Selon un enregistrement disponible en ligne, il a dit à la radio Saraha-FM que M. Rahoui était "connu pour son animosité pour l'islam".

Son parti, Ennahda a à plusieurs reprises condamné ces déclarations dimanche.

Pour l'opposition, les propos en question ont fait de l'élu une cible, alors que deux opposants de gauche ont été assassinés en 2013, crimes attribués à la mouvance jihadiste.

Les détracteurs d'Ennahda jugent d'ailleurs les islamistes au pouvoir responsables, au moins par leur laxisme, de l'essor de ces groupes salafistes.

Des députés de l'opposition ont dès lors réclamé que soit à nouveau examiné un amendement au projet de Constitution, rejeté samedi, qui prévoit de rendre passible de poursuites pénales les accusations d'apostasie.

Des négociations sont en cours sur le sujet depuis le début d'après-midi. Le vote article par article de la Constitution n'avait lui pas repris à 18H30 GMT (19H30 locale).

L'examen du projet de Constitution, lancé vendredi dans un climat chaotique, a été régulièrement suspendu par des accusations et des disputes entre députés.

La Constituante a approuvé le préambule et 15 des 19 articles du premier chapitre consacré aux "dispositions générales" de la loi Fondamentale.

Les votes de samedi ont notamment consacré la liberté de conscience, l'islam comme religion d'Etat et rejeté l'islam comme source de droit.

Un total de 146 articles et quelque 250 amendements doivent être étudiés pour permettre l'adoption de la Loi fondamentale avant le 14 janvier, 3e anniversaire de la révolution qui marqua le début du Printemps arabe.

Les élus étaient censés consacrer leur dimanche au reste du 1er chapitre avant d'attaquer l'examen des "Droits et Libertés".

Selon l'ordre du jour, ils auraient dû aussi s'atteler à la formation de l'instance électorale qui sera chargée d'organiser les prochains scrutins courant 2014.

L'adoption de la Constitution et la formation d'une loi et commission électorales sont les clefs de voûte d'un accord entre opposants et Ennahda pour résoudre une profonde crise déclenchée par l'assassinat le 25 juillet du député de gauche Mohamed Brahmi, le deuxième meurtre en 2013 attribué à la mouvance jihadiste.

A l'issue de ce processus, Ennahda s'est engagé à céder la place à un gouvernement d'indépendants dirigé par l'actuel ministre de l'Industrie, Mohamed Jomaâ.

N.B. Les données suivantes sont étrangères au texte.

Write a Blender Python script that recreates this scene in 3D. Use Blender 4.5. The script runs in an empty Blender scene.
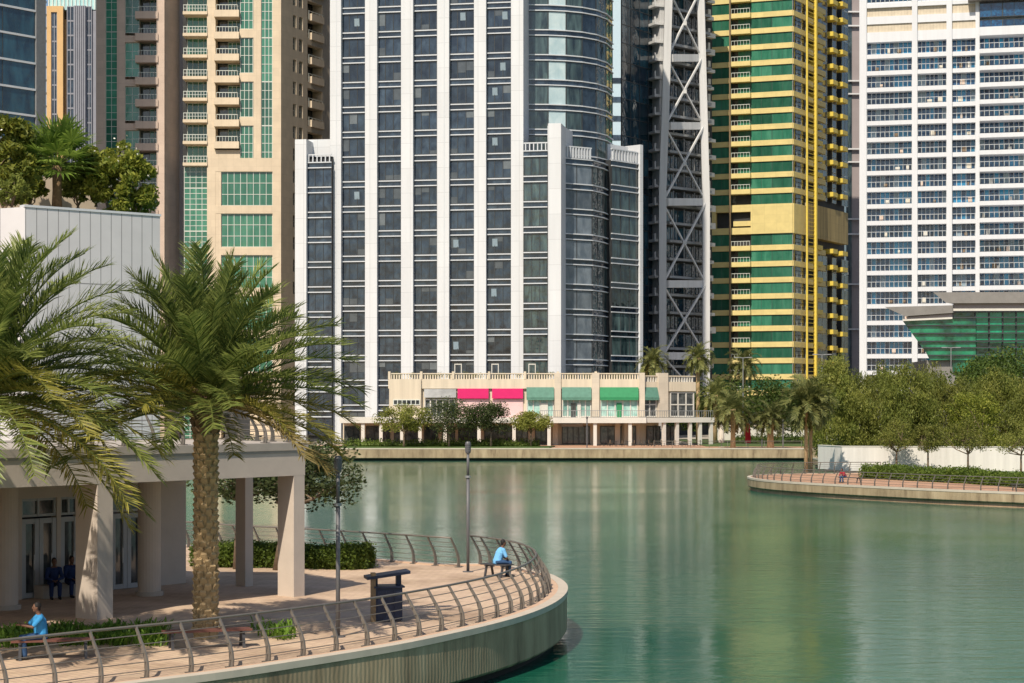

Le principal médiateur de la crise politique, le syndicat UGTT, a exigé que le Premier ministre islamiste Ali Larayedh démissionne au plus tard le 9 janvier.

Une rencontre entre les médiateurs de la crise et MM. Larayedh et Jomaâ doit avoir lieu lundi.

Élue en octobre 2011, la Constituante devait achever sa mission en un an, mais le processus a été ralenti par un climat politique délétère, l'essor de groupes jihadistes armés et des conflits sociaux.